June 1995 -- Light blue and mold were the styles of our bathroom when we bought the joint.  Not visible, is the bathroom window in the upper right-hand corner.  A window in a shower stall without tile is generally a bad idea.  Here's a funny tidbit:  I put the bathtub in the driveway before our dumpster got here, and a fellow who lives past our house stopped by to ask if he could have it.  He said it would make a fine water trough for his livestock, and he was willing to mow our yard for it.  I assured him his hauling-off of that debris was overpayment, but he mowed our yard anyway.  At that time, you should know, our yard had not been mowed in over a year.  As he said he would, this fellow pushed mowed ~1/2 acre of 2' tall grass and 3' Locust sapplings.  That's what makes this area God's Country.

July 2002 -- Looking towards the same corner in the bathroom today.


June 2002 -- Standing between the front door and dining table looking towards the far corner in the living room.  Those right-hand windows are where we put the initial patio door.  The ceiling height was 7'9" throughout, plus, the center beam and posts were a total nuisance for tall folk.  The house was originally built with a flat roof, then 4 years prior to our buying it, the owners had a pitched roof built atop the old one.  Well, that had to change.  The tall folk, think of them.
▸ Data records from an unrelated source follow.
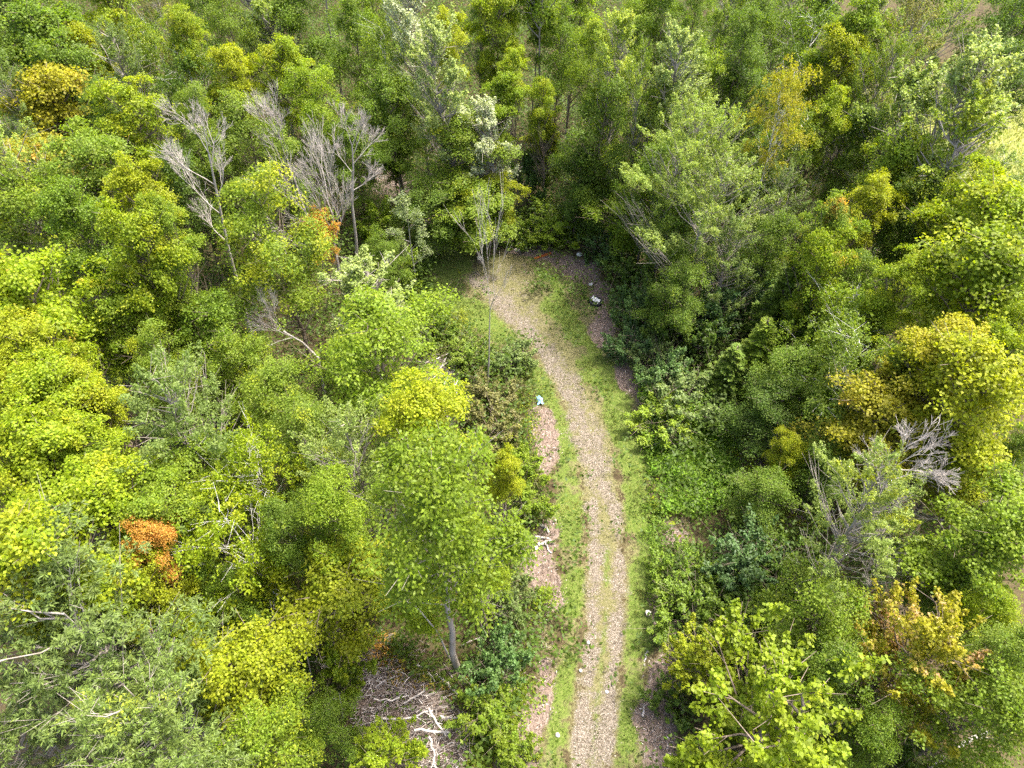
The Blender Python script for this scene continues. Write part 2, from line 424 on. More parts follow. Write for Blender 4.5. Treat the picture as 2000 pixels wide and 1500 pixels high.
A = atxy
TRACK = [A([(1095,1560),(1108,1500),(1118,1400),(1130,1300),(1143,1200),(1140,1100),(1140,1000),(1128,900),(1105,800),(1072,730),(1035,680),(1000,640),(950,590),(890,550),
            (940,520),(990,500),(1060,520),(1040,580),(1080,640),(1110,700),(1150,760),(1185,830),(1205,900),(1218,1000),(1222,1100),(1222,1200),(1215,1300),(1205,1400),(1192,1500),(1190,1560)])]
RUTS = [A([(1108,1560),(1120,1400),(1135,1280),(1147,1180),(1145,1080),(1143,980),(1165,980),(1172,1080),(1172,1180),(1165,1280),(1152,1400),(1140,1560)]),
        A([(1165,1560),(1175,1400),(1190,1280),(1198,1180),(1200,1080),(1190,980),(1212,980),(1222,1080),(1222,1180),(1214,1280),(1203,1400),(1195,1560)]),
        A([(1010,650),(1050,650),(1115,740),(1185,870),(1214,985),(1142,985),(1130,900),(1105,800),(1065,722)]), A([(900,545),(945,535),(1010,600),(1060,660),(1010,660),(960,600)])]
LITTER = [A(p) for p in (
    [(1040,795),(1065,800),(1080,850),(1085,905),(1060,925),(1040,880)], [(1030,1060),(1070,1020),(1095,1080),(1090,1140),(1045,1150),(1020,1110)],
    [(1040,1190),(1085,1170),(1090,1260),(1075,1340),(1050,1500),(970,1520),(1000,1430),(1045,1340),(1050,1260)],
    [(1150,540),(1190,560),(1190,640),(1180,690),(1155,650)], [(1205,700),(1240,690),(1260,760),(1255,810),(1225,770)],
    [(1290,1025),(1345,1015),(1360,1050),(1325,1075),(1298,1060)], [(1275,1175),(1320,1180),(1320,1240),(1290,1235)],
    [(1265,1290),(1310,1280),(1320,1400),(1310,1520),(1250,1520)], [(985,490),(1060,478),(1170,515),(1180,560),(1120,560),(1090,520),(1010,505)],
    [(690,1290),(760,1290),(900,1370),(925,1440),(890,1530),(700,1530)], [(650,1240),(740,1260),(720,1320),(660,1300)], [(725,320),(800,340),(820,400),(760,400),(730,370)], [(735,480),(785,470),(800,510),(740,520)],
    [(800,420),(930,450),(940,480),(860,460)], [(830,690),(900,720),(900,800),(840,820)], [(1440,860),(1500,900),(1560,1010),(1480,1040),(1430,960)], [(780,1270),(1040,1320),(1030,1360),(880,1340)])]
GRASS = [A([(830,465),(910,480),(960,500),(900,545),(960,600),(1010,650),(1080,740),(1130,860),(1148,1000),(1150,1150),(1130,1300),(1100,1560),(1040,1560),(1070,1350),(1090,1250),(1090,1100),(1080,960),(1090,900),(1060,780),(1000,700),(900,640),(840,560)]),
         A([(1060,530),(1110,550),(1140,640),(1230,720),(1260,830),(1280,960),(1290,1100),(1280,1240),(1265,1330),(1250,1560),(1180,1560),(1205,1350),(1218,1150),(1212,950),(1190,830),(1120,690),(1070,600)]),
         A([(1140,1560),(1152,1400),(1165,1250),(1172,1100),(1172,980),(1195,980),(1200,1100),(1192,1250),(1178,1400),(1168,1560)]), A([(740,400),(830,440),(860,480),(820,520),(760,470)])]
CLEAR = TRACK + GRASS + LITTER

gx = np.arange(-21, 18.01, .2); gy = np.arange(3, 62.01, .2); NX, NY = len(gx), len(gy)
XX, YY = np.meshgrid(gx, gy); GP = np.column_stack([XX.ravel(), YY.ravel()])
m_tr = mask(GP, TRACK, .45, .5); m_rut = np.maximum(mask(GP, RUTS[:2], .3, .35), .62 * mask(GP, RUTS[2:], .6, .9)); m_li = mask(GP, LITTER, .3, .7); m_gr = mask(GP, GRASS, .9, 1.2)
m_g = np.clip(m_tr * .36 + m_rut * .5, 0, 1)
m_gr2 = np.clip(m_gr * (1 - .75 * m_rut) * (1 - m_li * .6), 0, 1)
def samp(field, P):
    i = np.clip(((P[:, 0] - gx[0]) / .2).astype(int), 0, NX - 1); j = np.clip(((P[:, 1] - gy[0]) / .2).astype(int), 0, NY - 1)
    return field[j * NX + i]

def ground_mat():
    m, t, N, L = newmat('ground_surface')
    at_ = nd(t, 'ShaderNodeAttribute', attribute_name='cover'); sp = nd(t, 'ShaderNodeSeparateColor'); L.new(at_.outputs['Color'], sp.inputs[0])
    tc = nd(t, 'ShaderNodeTexCoord'); v = tc.outputs['Object']
    fine = noise(t, 9., 4, v, .7); mid = noise(t, 1.6, 4, v, .6); big = noise(t, .35, 3, v)
    vor = nd(t, 'ShaderNodeTexVoronoi'); vor.inputs['Scale'].default_value = 34.; L.new(v, vor.inputs['Vector'])
    vsep = nd(t, 'ShaderNodeSeparateColor'); L.new(vor.outputs['Color'], vsep.inputs[0])
    stones = ramp(t, vsep.outputs[0], [(0., (.045, .034, .025)), (.35, (.105, .085, .06)), (.75, (.16, .133, .10)), (1., (.29, .255, .21))])
    mp = nd(t, 'ShaderNodeMapping'); mp.inputs['Scale'].default_value = (1, .3, 1); mp.inputs['Rotation'].default_value = (0, 0, .8); L.new(v, mp.inputs[0])
    st = noise(t, 16., 4, mp.outputs[0], .7)
    litter = ramp(t, st.outputs[0], [(.25, (.05, .035, .026)), (.5, (.15, .11, .085)), (.75, (.29, .235, .195))])
    grass = ramp(t, fine.outputs[0], [(.25, (.04, .055, .012)), (.5, (.085, .12, .02)), (.8, (.17, .165, .06))])
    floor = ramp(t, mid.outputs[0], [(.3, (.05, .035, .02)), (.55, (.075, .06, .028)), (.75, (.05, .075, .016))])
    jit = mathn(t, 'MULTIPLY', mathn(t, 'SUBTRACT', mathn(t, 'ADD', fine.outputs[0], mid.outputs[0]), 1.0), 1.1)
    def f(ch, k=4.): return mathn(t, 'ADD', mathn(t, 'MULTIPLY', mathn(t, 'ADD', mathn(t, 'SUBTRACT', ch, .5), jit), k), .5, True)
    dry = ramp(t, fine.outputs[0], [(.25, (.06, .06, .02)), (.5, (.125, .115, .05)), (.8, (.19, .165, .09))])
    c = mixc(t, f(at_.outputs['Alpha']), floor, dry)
    c = mixc(t, f(sp.outputs[2]), c, grass)
    c = mixc(t, f(sp.outputs[1]), c, litter)
    c = mixc(t, f(sp.outputs[0]), c, stones)
    pb = nd(t, 'ShaderNodeBsdfPrincipled'); L.new(c, pb.inputs['Base Color']); pb.inputs['Roughness'].default_value = .95; pb.inputs['Specular IOR Level'].default_value = .1
    b = nd(t, 'ShaderNodeBump'); b.inputs['Strength'].default_value = .6; b.inputs['Distance'].default_value = .06
    L.new(mathn(t, 'ADD', fine.outputs[0], vsep.outputs[0]), b.inputs['Height']); L.new(b.outputs[0], pb.inputs['Normal'])
    out = nd(t, 'ShaderNodeOutputMaterial'); L.new(pb.outputs[0], out.inputs[0])
    return m
GMAT = ground_mat()
def ground_z(P): return .05 * wob(P * .7) - .05 * samp(m_rut, P) + .04
gz = .05 * wob(GP * .7) - .05 * m_rut + .04
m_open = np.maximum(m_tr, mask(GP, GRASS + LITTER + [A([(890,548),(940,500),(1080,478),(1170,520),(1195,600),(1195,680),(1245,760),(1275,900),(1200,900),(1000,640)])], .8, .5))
V3 = np.column_stack([GP, gz]); cov = np.column_stack([m_g, m_li, m_gr2, m_open])
jj, ii = np.meshgrid(np.arange(NY - 1), np.arange(NX - 1), indexing='ij'); q0 = (jj * NX + ii).ravel()
Q = np.column_stack([q0, q0 + 1, q0 + NX + 1, q0 + NX])
istr = m_tr[Q].mean(1) > .5
def ground_piece(name, sel, outer=False):
    q = Q[sel]; u, inv = np.unique(q, return_inverse=True); F = inv.reshape(-1, 4); V = V3[u]; c = cov[u]
    if outer:                                          # the rest of the land, a little lower, out to the horizon
        e = 900.; k = len(V); V = np.vstack([V, [(-e, -e, -.25), (e, -e, -.25), (e, e, -.25), (-e, e, -.25)]])
        F = np.vstack([F, [[k, k + 1, k + 2, k + 3]]]); c = np.vstack([c, [[0, 0, 0, 0]] * 4])
    me = mesh_np(name, V, F, GMAT)
    a = me.color_attributes.new('cover', 'FLOAT_COLOR', 'POINT'); a.data.foreach_set('color', c.astype(np.float32).ravel())
    me.polygons.foreach_set('use_smooth', np.ones(len(F), bool))
    return link(name, me, kind='structure', label='forest floor of soil, litter and grass under the trees' if outer else 'grassy gravel track curving up into the clearing', category='ground' if outer else 'track')
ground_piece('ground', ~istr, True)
ground_piece('track', istr)
# meadow strip beyond the trees on the right
mg = rs(3); mx, my = np.meshgrid(np.linspace(30, 62, 60), np.linspace(40, 66, 50)); MP = np.column_stack([mx.ravel(), my.ravel()])
mq = (np.arange(49)[:, None] * 60 + np.arange(59)[None]).ravel()
me = mesh_np('meadow', np.column_stack([MP, .05 * wob(MP) - .02]), np.column_stack([mq, mq + 1, mq + 61, mq + 60]),
             simple('meadow_grass', (.11, .14, .018), (.22, .21, .05), .8, bump=.3))
link('meadow', me, kind='structure', label='sunny mown meadow strip beyond the trees', category='meadow')

def scatter(g, n, box, dens):
    """random ground points kept with probability dens"""
    P = np.column_stack([g.uniform(box[0], box[1], n), g.uniform(box[2], box[3], n)])
    return P[g.uniform(size=n) < dens(P)]
BOX = (gx[0], gx[-1], gy[0], gy[-1])
def stuff(name, me, label, cat, col=None, turn=0.):
    o = link(name, me, kind='stuff', label=label, category=cat)
    if col: o.color = (*col, turn)
    return o
g = rs(7)
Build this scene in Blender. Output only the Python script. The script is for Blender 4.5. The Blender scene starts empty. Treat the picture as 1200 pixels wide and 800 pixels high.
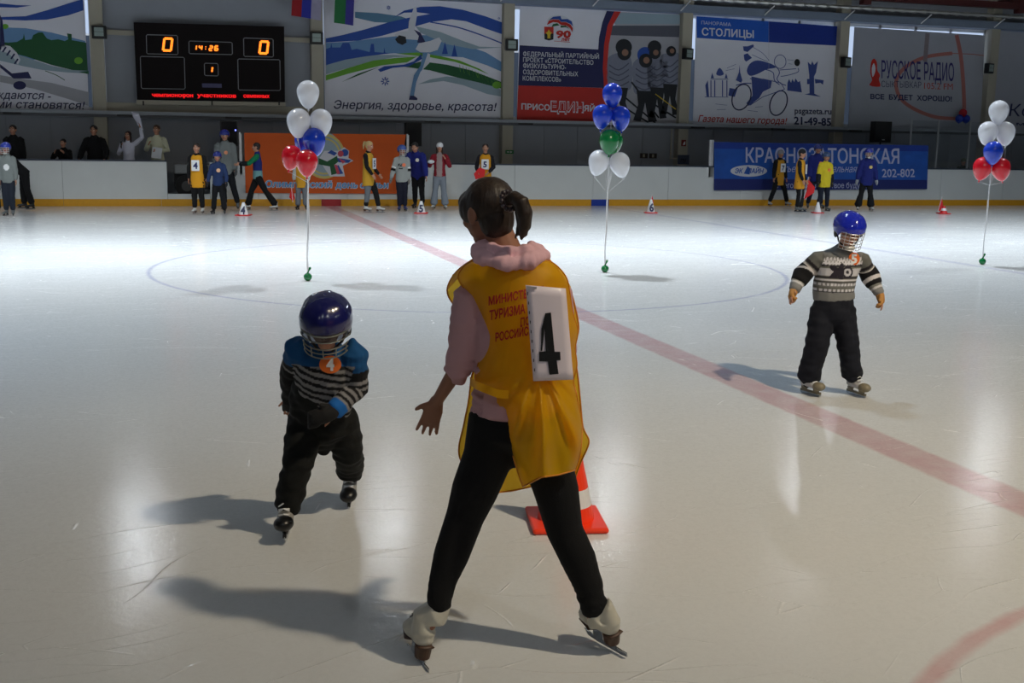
import bpy, bmesh, math, random
import numpy as np
from mathutils import Vector, Matrix, noise
from mathutils.geometry import tessellate_polygon, delaunay_2d_cdt
from mathutils.bvhtree import BVHTree
random.seed(4)
SC = bpy.context.scene
COL = SC.collection

# ------------------------------------------------------------------ camera
# rink coordinates: x along the boards, y across the ice, origin at the centre spot
FPX, PITCH, ROLL, YAW = 1322.45, 0.1749, 0.0161, 0.2949
CAM = Vector((-4.1951, -15.9315, 1.8088))
FW3 = Vector((math.sin(YAW)*math.cos(PITCH), math.cos(YAW)*math.cos(PITCH), -math.sin(PITCH)))
_r = Vector((math.cos(YAW), -math.sin(YAW), 0)); _u = _r.cross(FW3)
RT3 = _r*math.cos(ROLL)+_u*math.sin(ROLL); UP3 = -_r*math.sin(ROLL)+_u*math.cos(ROLL)
FW = Vector((math.sin(YAW), math.cos(YAW), 0)); RT = Vector((math.cos(YAW), -math.sin(YAW), 0))
cam = bpy.data.objects.new('camera', bpy.data.cameras.new('camera'))
COL.objects.link(cam)
cam.matrix_world = Matrix(((RT3.x, UP3.x, -FW3.x, CAM.x), (RT3.y, UP3.y, -FW3.y, CAM.y), (RT3.z, UP3.z, -FW3.z, CAM.z), (0, 0, 0, 1)))
cam.data.sensor_width = 36; cam.data.lens = FPX/1200*36
cam.data.clip_start = .05; cam.data.clip_end = 200
SC.camera = cam
SC.view_settings.view_transform = 'Standard'; SC.view_settings.look = 'None'
SC.view_settings.gamma = 1; SC.view_settings.use_curve_mapping = False
SC.view_settings.exposure = 0.0

# ------------------------------------------------------------------ world and main lights
w = bpy.data.worlds.new('world'); SC.world = w; w.use_nodes = True
w.node_tree.nodes['Background'].inputs[0].default_value = (.75, .85, 1, 1)
w.node_tree.nodes['Background'].inputs[1].default_value = .6
FLOOD = dict(loc=(2.0, -16.6, 9.7), power=4300, color=(1.0, .85, .62), size=.25)
ROW_FAR = dict(y=12.0, z=8.2, xs=[-17.6, -11.4, -5.2, 1.0, 7.2, 13.4, 19.6], power=58, color=(.86, .93, 1.0))
ROW_MID = dict(y=1.5, z=8.6, xs=[-17.6, -11.4, -5.2, 1.0, 7.2, 13.4, 19.6], power=500, color=(.84, .93, 1.0))
ROW_NEAR = dict(y=-5.5, z=8.4, xs=[-14, -7, 0, 7, 14], power=50, color=(.60, .80, 1.0))
ROW_FILL = dict(y=-19.5, z=6.5, xs=[-12, -6, 0, 6], power=40, color=(.9, .95, 1.0))  # fill lamps added out of view behind the camera to brighten surfaces facing it

# ------------------------------------------------------------------ helpers
def lin(c):
    return tuple(((v/255)/12.92 if v/255 <= .04045 else ((v/255+.055)/1.055)**2.4) for v in c)
MATS = {}
def mat(name, c, rough=.6, metal=0, var=.08, scale=12, emit=0, spec=.5, bump=0, coat=0, sheen=0, alpha=1, trans=0):
    if name in MATS: return MATS[name]
    m = bpy.data.materials.new(name); m.use_nodes = True; nt = m.node_tree; b = nt.nodes['Principled BSDF']
    c = lin(c)
    if emit:
        b.inputs['Emission Color'].default_value = (*c, 1); b.inputs['Emission Strength'].default_value = emit
        b.inputs['Base Color'].default_value = (*[v*.2 for v in c], 1)
    else:
        nz = nt.nodes.new('ShaderNodeTexNoise'); nz.inputs['Scale'].default_value = scale; nz.inputs['Detail'].default_value = 4
        tc = nt.nodes.new('ShaderNodeTexCoord'); nt.links.new(tc.outputs['Object'], nz.inputs['Vector'])
        mx = nt.nodes.new('ShaderNodeMix'); mx.data_type = 'RGBA'
        mx.inputs['A'].default_value = (*[v*(1-var) for v in c], 1); mx.inputs['B'].default_value = (*[min(1, v*(1+var)) for v in c], 1)
        nt.links.new(nz.outputs['Fac'], mx.inputs['Factor']); nt.links.new(mx.outputs['Result'], b.inputs['Base Color'])
        if bump:
            bp = nt.nodes.new('ShaderNodeBump'); bp.inputs['Strength'].default_value = bump; bp.inputs['Distance'].default_value = .01
            nt.links.new(nz.outputs['Fac'], bp.inputs['Height']); nt.links.new(bp.outputs['Normal'], b.inputs['Normal'])
    b.inputs['Roughness'].default_value = rough; b.inputs['Metallic'].default_value = metal
    b.inputs['Specular IOR Level'].default_value = spec; b.inputs['Coat Weight'].default_value = coat
    b.inputs['Sheen Weight'].default_value = sheen; b.inputs['Alpha'].default_value = alpha
    b.inputs['Transmission Weight'].default_value = trans
    MATS[name] = m; return m
def attr_mat(name, rough=.75, sheen=.1, bump=.0, bscale=200):
    if name in MATS: return MATS[name]
    m = bpy.data.materials.new(name); m.use_nodes = True; nt = m.node_tree; b = nt.nodes['Principled BSDF']
    a = nt.nodes.new('ShaderNodeAttribute'); a.attribute_name = 'Col'
    nt.links.new(a.outputs['Color'], b.inputs['Base Color'])
    b.inputs['Roughness'].default_value = rough; b.inputs['Sheen Weight'].default_value = sheen; b.inputs['Specular IOR Level'].default_value = .3
    if bump:
        nz = nt.nodes.new('ShaderNodeTexNoise'); nz.inputs['Scale'].default_value = bscale
        tc = nt.nodes.new('ShaderNodeTexCoord'); nt.links.new(tc.outputs['Object'], nz.inputs['Vector'])
        bp = nt.nodes.new('ShaderNodeBump'); bp.inputs['Strength'].default_value = bump; bp.inputs['Distance'].default_value = .004
        nt.links.new(nz.outputs['Fac'], bp.inputs['Height']); nt.links.new(bp.outputs['Normal'], b.inputs['Normal'])
    MATS[name] = m; return m
def link(name, me, m=None, parent=None, smooth=False):
    o = bpy.data.objects.new(name, me); COL.objects.link(o)
    if m is not None:
        for q in (m if isinstance(m, (list, tuple)) else [m]): me.materials.append(q)
    if parent is not None: o.parent = parent
    if smooth:
        me.polygons.foreach_set('use_smooth', [True]*len(me.polygons))
    return o
def mesh(vs, fs, name='m'):
    me = bpy.data.meshes.new(name); me.from_pydata([tuple(v) for v in vs], [], [tuple(f) for f in fs]); me.update(); return me
def tag(o, label, cat, group=None, kind=None):
    o['label'] = label; o['category'] = cat
    if group: o['group'] = group
    if kind: o['kind'] = kind
    return o
def struct(o): o['kind'] = 'structure'; return o
def empty(name, loc, rz=0):
    o = bpy.data.objects.new(name, None); COL.objects.link(o); o.location = loc; o.rotation_euler = (0, 0, rz); o.empty_display_size = .1; return o
class MB:
    def __init__(s): s.v = []; s.f = []
    def add(s, vs, fs):
        n = len(s.v); s.v += [tuple(v) for v in vs]; s.f += [tuple(i+n for i in f) for f in fs]; return s
    def box(s, x0, x1, y0, y1, z0, z1):
        return s.add([(x0, y0, z0), (x1, y0, z0), (x1, y1, z0), (x0, y1, z0), (x0, y0, z1), (x1, y0, z1), (x1, y1, z1), (x0, y1, z1)],
                     [(0, 3, 2, 1), (4, 5, 6, 7), (0, 1, 5, 4), (1, 2, 6, 5), (2, 3, 7, 6), (3, 0, 4, 7)])
    def tube(s, pts, rad, n=10, side=None, cap=2):
        v, f = tube(pts, rad, n, side, cap); return s.add(v, f)
    def sphere(s, c, r, A=None, n=16, m=10):
        v, f = ball(c, r, A, n, m); return s.add(v, f)
    def bar(s, a, b, w, h=None):
        h = h or w; a = Vector(a); b = Vector(b); t = (b-a).normalized()
        up = Vector((0, 0, 1)) if abs(t.z) < .95 else Vector((0, 1, 0))
        sd = t.cross(up).normalized(); up = sd.cross(t)
        vs = [p+sd*i*w/2+up*j*h/2 for p in (a, b) for i, j in ((-1, -1), (1, -1), (1, 1), (-1, 1))]
        return s.add(vs, [(0, 1, 2, 3), (7, 6, 5, 4), (0, 4, 5, 1), (1, 5, 6, 2), (2, 6, 7, 3), (3, 7, 4, 0)])
    def build(s, name, m, parent=None, smooth=False, bevel=0):
        o = link(name, mesh(s.v, s.f, name), m, parent, smooth)
        if bevel:
            b = o.modifiers.new('bevel', 'BEVEL'); b.width = bevel; b.segments = 2
        return o
def tube(pts, rad, n=10, side=None, cap=2):
    P = [np.array(p, float) for p in pts]
    R = [(r, r) if not isinstance(r, (tuple, list)) else r for r in rad]
    k = len(P); T = []
    for i in range(k):
        t = P[min(i+1, k-1)]-P[max(i-1, 0)]; T.append(t/(np.linalg.norm(t)+1e-9))
    rings = []
    def fr(t, sd):
        s = sd-t*(sd@t); l = np.linalg.norm(s)
        if l < 1e-3: s = np.cross(t, [0.3, .9, .2]); l = np.linalg.norm(s)
        s = s/l; return s, np.cross(t, s)
    sd = np.array(side, float) if side is not None else np.array([1, .01, .02])
    if side is None and abs(T[0]@sd) > .9: sd = np.array([0, 1, 0.])
    F = []
    for i in range(k):
        s, u = fr(T[i], sd); F.append((s, u))
        if side is None: sd = s
    seq = []; c0_, c1_ = cap if isinstance(cap, tuple) else (cap, cap)
    if c0_:
        cap = c0_
        for j in range(cap, 0, -1):
            a = j/cap*math.pi/2*.92; r = min(R[0]); seq.append((P[0]-T[0]*r*math.sin(a), (R[0][0]*math.cos(a), R[0][1]*math.cos(a)), F[0]))
    for i in range(k): seq.append((P[i], R[i], F[i]))
    if c1_:
        cap = c1_
        for j in range(1, cap+1):
            a = j/cap*math.pi/2*.92; r = min(R[-1]); seq.append((P[-1]+T[-1]*r*math.sin(a), (R[-1][0]*math.cos(a), R[-1][1]*math.cos(a)), F[-1]))
    V = []; Fc = []
    for c, r, (s, u) in seq:
        for q in range(n):
            a = 2*math.pi*q/n; V.append(c+s*r[0]*math.cos(a)+u*r[1]*math.sin(a))
    m = len(seq)
    for i in range(m-1):
        for q in range(n):
            Fc.append((i*n+q, i*n+(q+1) % n, (i+1)*n+(q+1) % n, (i+1)*n+q))
    Fc.append(tuple(range(n-1, -1, -1))); Fc.append(tuple((m-1)*n+q for q in range(n)))
    return V, Fc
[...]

September 1995 -- That's my dad in front of the same far, living room corner pitured above.  Missy and I spent a whole month cutting out the old, flat roof and joining the newer pitched roof rafters to the exterior, block walls.  New ceiling height:  10'3".  Hence, the standard height for the addition ceilings. 


June 2002 -- Plates gone unwashed for a year adorned the kitchen when we bought the house.

July 2002 -- That same perspective today.


Using Broderbund's 3D Home Architect (click picture for link), this floorplan shows the house's arrangement upon our purchase.  Note the similarities in floor space for the bedrooms, bath and utility rooms.  


This was the basic plan to which renovated the house in '95.  We gave the bedroom priority for floor space by taking square feet from the other bedroom (making it into an office) and the bathroom.  It's still small, but offers more functionality.


This is the basic floorplan I'm now using for the 1st floor addition.


The toilet walls and the bedroom entry walls have been tweaked, but the rest of the second story plan is pretty accurate.